Friday, July 2, 2010

Employment Growth Still in Search of Momentum

The June employment report held no major surprises.

The unwinding of 225,000 census jobs last month caused a 125,000 drop in overall payrolls, leaving private sector job gains at an unimpressive 83,000. Although private employment has increased by a total of 593,000 jobs since the beginning of the year (corresponding essentially to a gain of 100,000 a month), it remains below its December 2007 level by 7.9 million.

The health care sector continues to lead, in relative terms, job creation, turning out a 17,000 increase last month, while manufacturing (a key area of strength so far) showed a somewhat moderate by recent standards gain of 9,000. Retail trade -7,000, financial industry -15,000. Temp-help services up 21,000, following increases of 31,000 and 23,000 in the prior to months.

Although it is a component with an admittedly choppy month-to-month behavior, the 0.1% decline in the average workweek to 34.1 put an end to an encouraging uptrend that had been emerging since early spring.

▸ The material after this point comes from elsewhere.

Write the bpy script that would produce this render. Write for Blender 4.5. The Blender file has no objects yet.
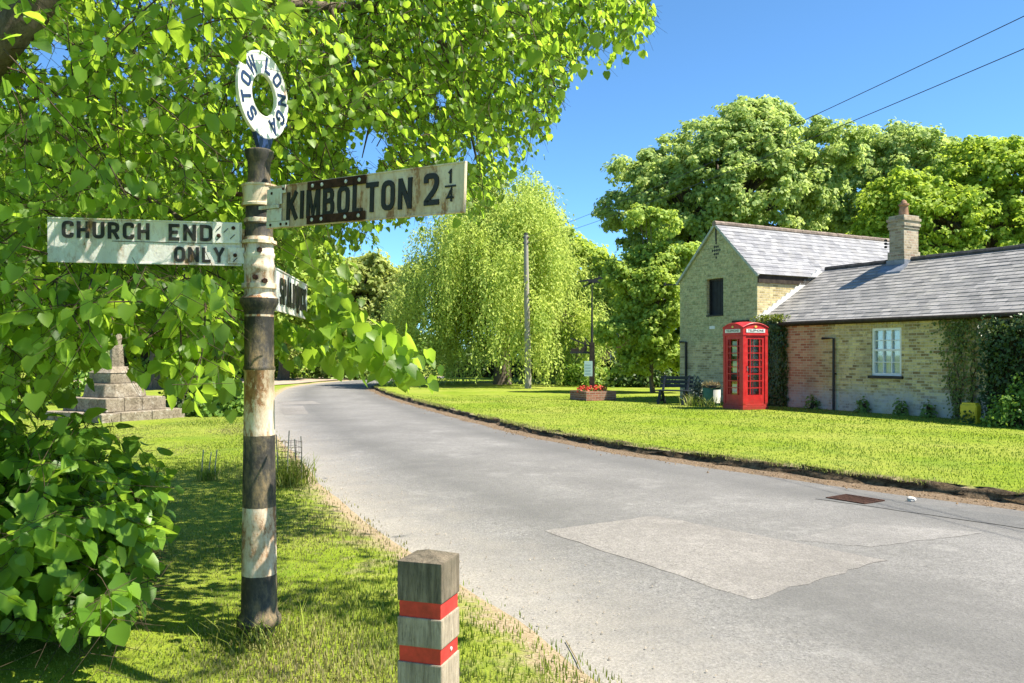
import bpy, bmesh, math, random
import numpy as np
from mathutils import Vector, Matrix

random.seed(7)
RNG = np.random.default_rng(11)
R = math.radians
SC = bpy.context.scene
COL = SC.collection

# ------------------------------------------------------------------ camera, sky, sun, exposure
CAMZ = 1.65
FPX = 820.0
HORY = 355.0
cd = bpy.data.cameras.new('camera')
cam = bpy.data.objects.new('camera', cd)
COL.objects.link(cam)
cam.location = (0, 0, CAMZ)
cam.rotation_euler = (R(90), 0, 0)
cd.sensor_width = 36
cd.lens = 36 * FPX / 1024
cd.shift_y = (HORY - 341.5) / 1024
cd.clip_start = 0.05
cd.clip_end = 5000
SC.camera = cam
SC.render.resolution_x = 1024
SC.render.resolution_y = 683

SUN_EL = 56.0
SUN_AZ = 101.0          # clockwise from +Y
sdir = Vector((math.sin(R(SUN_AZ)) * math.cos(R(SUN_EL)), math.cos(R(SUN_AZ)) * math.cos(R(SUN_EL)), math.sin(R(SUN_EL))))
w = bpy.data.worlds.new('World')
SC.world = w
w.use_nodes = True
wn = w.node_tree.nodes
sky = wn.new('ShaderNodeTexSky')
sky.sky_type = 'NISHITA'
sky.sun_disc = False
sky.sun_elevation = R(SUN_EL)
sky.sun_rotation = R(SUN_AZ)
sky.altitude = 0
sky.air_density = 0.6
sky.dust_density = 0.0
sky.ozone_density = 7.0
wn['Background'].inputs['Strength'].default_value = 0.113
tint = wn.new('ShaderNodeMix')
tint.data_type = 'RGBA'
tint.blend_type = 'MULTIPLY'
tint.inputs[0].default_value = 1.0
tint.inputs[7].default_value = (0.80, 1.02, 0.98, 1)
w.node_tree.links.new(sky.outputs[0], tint.inputs[6])
w.node_tree.links.new(tint.outputs[2], wn['Background'].inputs['Color'])
sd = bpy.data.lights.new('sun', 'SUN')
sd.energy = 5.0
sd.angle = R(0.5)
sd.color = (1.0, 0.93, 0.80)
so = bpy.data.objects.new('sun', sd)
COL.objects.link(so)
so.location = (30, -5, 40)
so.rotation_euler = sdir.to_track_quat('Z', 'Y').to_euler()
SC.view_settings.view_transform = 'Standard'
SC.view_settings.look = 'None'
SC.view_settings.gamma = 1
SC.view_settings.use_curve_mapping = False
SC.view_settings.exposure = 1.4
try:
    SC.cycles.max_bounces = 10
    SC.cycles.transparent_max_bounces = 12
    SC.cycles.use_denoising = True
except Exception:
    pass


def at(px, py, d):
    """a point in the place from its picture position and its distance ahead"""
    return Vector(((px - 512) / FPX * d, d, CAMZ + (HORY - py) / FPX * d))


# ------------------------------------------------------------------ tags and objects
def tag(o, label=None, cat=None, group=None, kind=None):
    if label: o['label'] = label
    if cat: o['category'] = cat
    if group: o['group'] = group
    if kind: o['kind'] = kind
    return o


def empty(name, loc=(0, 0, 0), rz=0, label=None, cat=None, group=None):
    o = bpy.data.objects.new(name, None)
    o.empty_display_size = 0.2
    COL.objects.link(o)
    o.location = loc
    o.rotation_euler = (0, 0, rz)
    return tag(o, label, cat, group)


def link(name, me, mat=None, parent=None, smooth=False):
    o = bpy.data.objects.new(name, me)
    COL.objects.link(o)
    if mat is not None:
        for m in (mat if isinstance(mat, (list, tuple)) else [mat]):
            me.materials.append(m)
    if parent: o.parent = parent
    if smooth:
        me.polygons.foreach_set('use_smooth', np.ones(len(me.polygons), bool))
    return o


def copy_tree(o, parent=None):
    c = o.copy()
    COL.objects.link(c)
    c.parent = parent
    for ch in list(o.children):
        copy_tree(ch, c)
    return c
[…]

On the face of it, and although it is a headline-grabbing number for the broader public, the somewhat unexpected sharp drop in the unemployment rate to 9.5% is a bit of a question mark as to its true significance. The decline was not part of any underlying strength in employment (as captured in the household survey) as that part declined by 301,000 (also affected by the laid-off census workers, but not by the exact number as in the establishment survey). Instead, there was a very sizable, but not unprecedented, contraction in the civilian labor force last month by 652,000, that accounts for the decline in the unemployment rate. Still, on a trend basis, there is no question that the unemployment rate has decidedly turned the corner from its 10.1% cycle-peak reached last fall.

Unemployment Rate


Source: BLS

All things taken into account, the employment data validate the impression that labor market conditions continue to improve but remain on a somewhat lower trajectory than needed to provide fresh impetus to the economic recovery imminently. The process of reaching a solid pace of job creation that would correspond to 200,000-250,000 monthly private payroll gains is proving to be a slower one that we had anticipated. A lingering resistance on the part of the private sector to more aggressive hiring reflects ongoing underlying uneasiness over the momentum of the recovery. This caution creates an inevitable self-fulfilling prophecy, in that it impedes the very momentum that economic activity needs to acquire to convince private companies to hire more quickly.

None of this puts the future of the economic recovery at risk but the latter appears increasingly likely to remain mired in a 3 to 3 1/4% growth range in the second half of the year.